*CHALLENGE*
Emit the data below verbatim, stripping out any pictures.

*DATA SECTION*
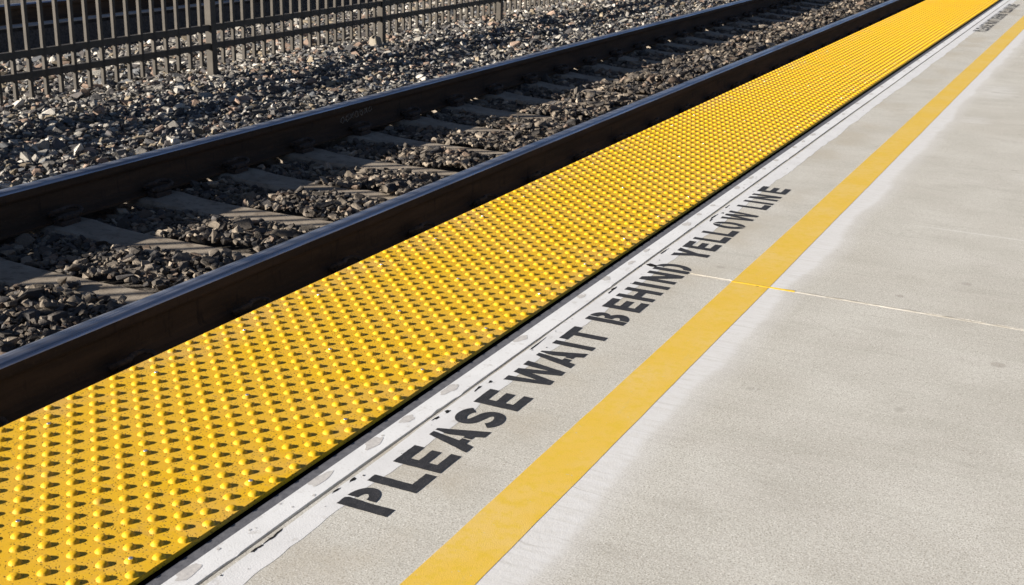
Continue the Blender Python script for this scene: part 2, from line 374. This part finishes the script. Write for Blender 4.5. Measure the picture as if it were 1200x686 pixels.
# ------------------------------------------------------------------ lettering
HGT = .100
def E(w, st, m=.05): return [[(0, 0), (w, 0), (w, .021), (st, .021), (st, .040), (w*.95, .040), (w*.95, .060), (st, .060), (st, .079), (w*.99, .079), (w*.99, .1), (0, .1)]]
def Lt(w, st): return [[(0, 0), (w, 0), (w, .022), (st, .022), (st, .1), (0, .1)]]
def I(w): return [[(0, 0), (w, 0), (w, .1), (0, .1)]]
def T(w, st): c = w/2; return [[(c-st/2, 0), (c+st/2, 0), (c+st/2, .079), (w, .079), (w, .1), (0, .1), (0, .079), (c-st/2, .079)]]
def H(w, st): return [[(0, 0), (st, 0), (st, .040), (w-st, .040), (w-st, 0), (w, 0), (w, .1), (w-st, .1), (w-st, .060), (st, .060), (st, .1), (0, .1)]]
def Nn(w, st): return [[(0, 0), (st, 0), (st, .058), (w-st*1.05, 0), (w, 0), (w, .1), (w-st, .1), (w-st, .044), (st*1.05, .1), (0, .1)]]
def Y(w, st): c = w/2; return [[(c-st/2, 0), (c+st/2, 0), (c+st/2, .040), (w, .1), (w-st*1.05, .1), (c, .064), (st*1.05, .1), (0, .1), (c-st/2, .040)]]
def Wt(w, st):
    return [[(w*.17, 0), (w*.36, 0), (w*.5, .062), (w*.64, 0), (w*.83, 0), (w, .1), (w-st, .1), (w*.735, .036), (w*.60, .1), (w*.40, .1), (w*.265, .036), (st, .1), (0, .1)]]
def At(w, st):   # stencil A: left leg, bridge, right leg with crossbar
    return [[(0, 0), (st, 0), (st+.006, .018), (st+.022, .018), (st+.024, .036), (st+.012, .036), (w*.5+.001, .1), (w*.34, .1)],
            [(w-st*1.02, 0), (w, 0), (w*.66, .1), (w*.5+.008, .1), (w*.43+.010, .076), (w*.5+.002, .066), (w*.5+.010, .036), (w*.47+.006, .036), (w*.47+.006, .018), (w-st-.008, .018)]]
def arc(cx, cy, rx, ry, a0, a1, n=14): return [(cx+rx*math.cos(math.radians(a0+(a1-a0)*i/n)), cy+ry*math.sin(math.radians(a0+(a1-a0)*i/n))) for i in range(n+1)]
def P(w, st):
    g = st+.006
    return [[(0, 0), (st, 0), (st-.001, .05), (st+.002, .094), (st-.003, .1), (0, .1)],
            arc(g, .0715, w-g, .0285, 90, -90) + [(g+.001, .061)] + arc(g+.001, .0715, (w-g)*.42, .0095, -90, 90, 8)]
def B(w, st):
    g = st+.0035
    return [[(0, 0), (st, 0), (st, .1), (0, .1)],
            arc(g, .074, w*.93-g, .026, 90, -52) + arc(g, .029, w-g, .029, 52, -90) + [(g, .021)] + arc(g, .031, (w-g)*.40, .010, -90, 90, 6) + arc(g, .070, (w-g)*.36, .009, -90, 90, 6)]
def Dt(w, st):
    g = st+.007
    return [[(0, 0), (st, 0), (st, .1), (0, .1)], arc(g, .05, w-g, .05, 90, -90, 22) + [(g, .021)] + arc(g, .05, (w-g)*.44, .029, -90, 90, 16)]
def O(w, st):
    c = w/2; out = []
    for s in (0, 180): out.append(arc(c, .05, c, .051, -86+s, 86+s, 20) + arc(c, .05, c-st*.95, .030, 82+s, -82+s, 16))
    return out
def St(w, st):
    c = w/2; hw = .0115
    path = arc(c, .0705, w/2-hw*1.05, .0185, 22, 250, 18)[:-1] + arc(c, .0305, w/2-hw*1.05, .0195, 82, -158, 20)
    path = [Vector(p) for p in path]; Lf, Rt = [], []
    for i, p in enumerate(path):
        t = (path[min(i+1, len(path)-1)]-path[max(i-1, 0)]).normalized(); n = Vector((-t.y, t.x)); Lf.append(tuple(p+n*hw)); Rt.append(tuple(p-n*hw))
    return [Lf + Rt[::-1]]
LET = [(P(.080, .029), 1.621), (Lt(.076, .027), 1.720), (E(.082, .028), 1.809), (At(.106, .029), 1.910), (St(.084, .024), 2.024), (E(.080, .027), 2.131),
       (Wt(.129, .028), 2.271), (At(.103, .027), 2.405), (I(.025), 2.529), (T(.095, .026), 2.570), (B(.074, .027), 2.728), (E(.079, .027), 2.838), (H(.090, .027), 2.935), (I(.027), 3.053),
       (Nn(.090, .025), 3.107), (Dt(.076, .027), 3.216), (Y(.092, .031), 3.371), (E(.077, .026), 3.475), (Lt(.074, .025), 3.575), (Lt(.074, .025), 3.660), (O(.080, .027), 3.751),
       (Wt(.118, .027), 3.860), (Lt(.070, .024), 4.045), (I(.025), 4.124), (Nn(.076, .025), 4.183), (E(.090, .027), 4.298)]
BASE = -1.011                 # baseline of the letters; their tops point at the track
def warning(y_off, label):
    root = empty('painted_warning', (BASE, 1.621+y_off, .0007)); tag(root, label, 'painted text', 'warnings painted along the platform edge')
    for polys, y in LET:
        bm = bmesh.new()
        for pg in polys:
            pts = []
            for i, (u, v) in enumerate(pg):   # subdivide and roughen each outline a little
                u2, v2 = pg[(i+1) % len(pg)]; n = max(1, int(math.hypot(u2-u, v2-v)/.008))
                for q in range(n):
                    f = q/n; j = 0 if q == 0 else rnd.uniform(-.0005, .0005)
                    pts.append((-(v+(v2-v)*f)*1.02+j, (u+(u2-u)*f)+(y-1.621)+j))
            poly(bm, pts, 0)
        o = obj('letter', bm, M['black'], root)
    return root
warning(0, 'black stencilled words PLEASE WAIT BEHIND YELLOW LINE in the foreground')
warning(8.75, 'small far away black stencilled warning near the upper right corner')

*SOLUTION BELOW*
Continue the Blender Python script for this scene: part 2, from line 374. This part finishes the script. Write for Blender 4.5. Measure the picture as if it were 1200x686 pixels.
# ------------------------------------------------------------------ lettering
HGT = .100
def E(w, st, m=.05): return [[(0, 0), (w, 0), (w, .021), (st, .021), (st, .040), (w*.95, .040), (w*.95, .060), (st, .060), (st, .079), (w*.99, .079), (w*.99, .1), (0, .1)]]
def Lt(w, st): return [[(0, 0), (w, 0), (w, .022), (st, .022), (st, .1), (0, .1)]]
def I(w): return [[(0, 0), (w, 0), (w, .1), (0, .1)]]
def T(w, st): c = w/2; return [[(c-st/2, 0), (c+st/2, 0), (c+st/2, .079), (w, .079), (w, .1), (0, .1), (0, .079), (c-st/2, .079)]]
def H(w, st): return [[(0, 0), (st, 0), (st, .040), (w-st, .040), (w-st, 0), (w, 0), (w, .1), (w-st, .1), (w-st, .060), (st, .060), (st, .1), (0, .1)]]
def Nn(w, st): return [[(0, 0), (st, 0), (st, .058), (w-st*1.05, 0), (w, 0), (w, .1), (w-st, .1), (w-st, .044), (st*1.05, .1), (0, .1)]]
def Y(w, st): c = w/2; return [[(c-st/2, 0), (c+st/2, 0), (c+st/2, .040), (w, .1), (w-st*1.05, .1), (c, .064), (st*1.05, .1), (0, .1), (c-st/2, .040)]]
def Wt(w, st):
    return [[(w*.17, 0), (w*.36, 0), (w*.5, .062), (w*.64, 0), (w*.83, 0), (w, .1), (w-st, .1), (w*.735, .036), (w*.60, .1), (w*.40, .1), (w*.265, .036), (st, .1), (0, .1)]]
def At(w, st):   # stencil A: left leg, bridge, right leg with crossbar
    return [[(0, 0), (st, 0), (st+.006, .018), (st+.022, .018), (st+.024, .036), (st+.012, .036), (w*.5+.001, .1), (w*.34, .1)],
            [(w-st*1.02, 0), (w, 0), (w*.66, .1), (w*.5+.008, .1), (w*.43+.010, .076), (w*.5+.002, .066), (w*.5+.010, .036), (w*.47+.006, .036), (w*.47+.006, .018), (w-st-.008, .018)]]
def arc(cx, cy, rx, ry, a0, a1, n=14): return [(cx+rx*math.cos(math.radians(a0+(a1-a0)*i/n)), cy+ry*math.sin(math.radians(a0+(a1-a0)*i/n))) for i in range(n+1)]
def P(w, st):
    g = st+.006
    return [[(0, 0), (st, 0), (st-.001, .05), (st+.002, .094), (st-.003, .1), (0, .1)],
            arc(g, .0715, w-g, .0285, 90, -90) + [(g+.001, .061)] + arc(g+.001, .0715, (w-g)*.42, .0095, -90, 90, 8)]
def B(w, st):
    g = st+.0035
    return [[(0, 0), (st, 0), (st, .1), (0, .1)],
            arc(g, .074, w*.93-g, .026, 90, -52) + arc(g, .029, w-g, .029, 52, -90) + [(g, .021)] + arc(g, .031, (w-g)*.40, .010, -90, 90, 6) + arc(g, .070, (w-g)*.36, .009, -90, 90, 6)]
def Dt(w, st):
    g = st+.007
    return [[(0, 0), (st, 0), (st, .1), (0, .1)], arc(g, .05, w-g, .05, 90, -90, 22) + [(g, .021)] + arc(g, .05, (w-g)*.44, .029, -90, 90, 16)]
def O(w, st):
    c = w/2; out = []
    for s in (0, 180): out.append(arc(c, .05, c, .051, -86+s, 86+s, 20) + arc(c, .05, c-st*.95, .030, 82+s, -82+s, 16))
    return out
def St(w, st):
    c = w/2; hw = .0115
    path = arc(c, .0705, w/2-hw*1.05, .0185, 22, 250, 18)[:-1] + arc(c, .0305, w/2-hw*1.05, .0195, 82, -158, 20)
    path = [Vector(p) for p in path]; Lf, Rt = [], []
    for i, p in enumerate(path):
        t = (path[min(i+1, len(path)-1)]-path[max(i-1, 0)]).normalized(); n = Vector((-t.y, t.x)); Lf.append(tuple(p+n*hw)); Rt.append(tuple(p-n*hw))
    return [Lf + Rt[::-1]]
LET = [(P(.080, .029), 1.621), (Lt(.076, .027), 1.720), (E(.082, .028), 1.809), (At(.106, .029), 1.910), (St(.084, .024), 2.024), (E(.080, .027), 2.131),
       (Wt(.129, .028), 2.271), (At(.103, .027), 2.405), (I(.025), 2.529), (T(.095, .026), 2.570), (B(.074, .027), 2.728), (E(.079, .027), 2.838), (H(.090, .027), 2.935), (I(.027), 3.053),
       (Nn(.090, .025), 3.107), (Dt(.076, .027), 3.216), (Y(.092, .031), 3.371), (E(.077, .026), 3.475), (Lt(.074, .025), 3.575), (Lt(.074, .025), 3.660), (O(.080, .027), 3.751),
       (Wt(.118, .027), 3.860), (Lt(.070, .024), 4.045), (I(.025), 4.124), (Nn(.076, .025), 4.183), (E(.090, .027), 4.298)]
BASE = -1.011                 # baseline of the letters; their tops point at the track
def warning(y_off, label):
    root = empty('painted_warning', (BASE, 1.621+y_off, .0007)); tag(root, label, 'painted text', 'warnings painted along the platform edge')
    for polys, y in LET:
        bm = bmesh.new()
        for pg in polys:
            pts = []
            for i, (u, v) in enumerate(pg):   # subdivide and roughen each outline a little
                u2, v2 = pg[(i+1) % len(pg)]; n = max(1, int(math.hypot(u2-u, v2-v)/.008))
                for q in range(n):
                    f = q/n; j = 0 if q == 0 else rnd.uniform(-.0005, .0005)
                    pts.append((-(v+(v2-v)*f)*1.02+j, (u+(u2-u)*f)+(y-1.621)+j))
            poly(bm, pts, 0)
        o = obj('letter', bm, M['black'], root)
    return root
warning(0, 'black stencilled words PLEASE WAIT BEHIND YELLOW LINE in the foreground')
warning(8.75, 'small far away black stencilled warning near the upper right corner')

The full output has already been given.